All these inventors had one common problem though; they were working on too small of a scale. Only Edison designed his light bulb from the beginning to be part of a large system, thereby allowing him to create a functioning bulb and cementing his name as inventor of the incandescent light bulb. It was this insight into the lighting world that provided the key to the light bulb. It was the needs of the whole system that determined the size of the burner and the length of the filament in the light bulb, not the needs of a single bulb.
In 1879, Edison requested a patent for a light bulb that had supposedly burned for forty hours, and history was made, history that would be followed by years of court battles over the true inventor. In reality, Edison couldn't claim to be the sole inventor of the light bulb because he had studied other's work on the invention. He had not used any materials that had not already been tested, and essentially he had only improved upon other's work.

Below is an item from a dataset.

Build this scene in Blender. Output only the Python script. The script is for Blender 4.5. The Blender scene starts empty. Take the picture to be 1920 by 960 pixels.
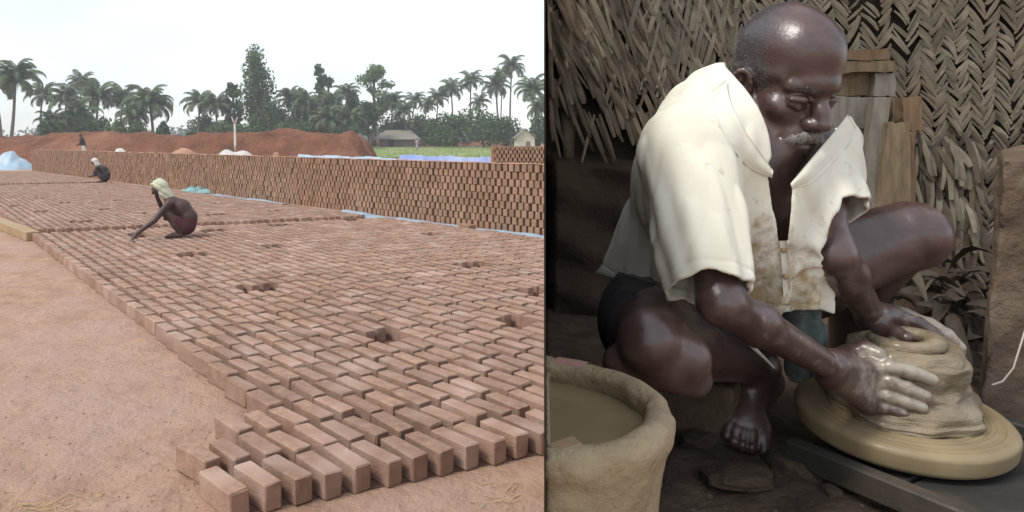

There was one main competitor in the light bulb race - Joseph Swan, a British "Edison" who had been experimenting on the light bulb since 1848. By 1879, he had already installed light bulbs in homes and landmarks in England and by the early 1880's had started his own company. This was what caused the major court battle because of an apparent patent infringement. After a major court battle, the two inventors joined forces, forming Edison-Swan United and forcing all other competition out of business. But Edison had still claimed the victory, the title of "light bulb inventor."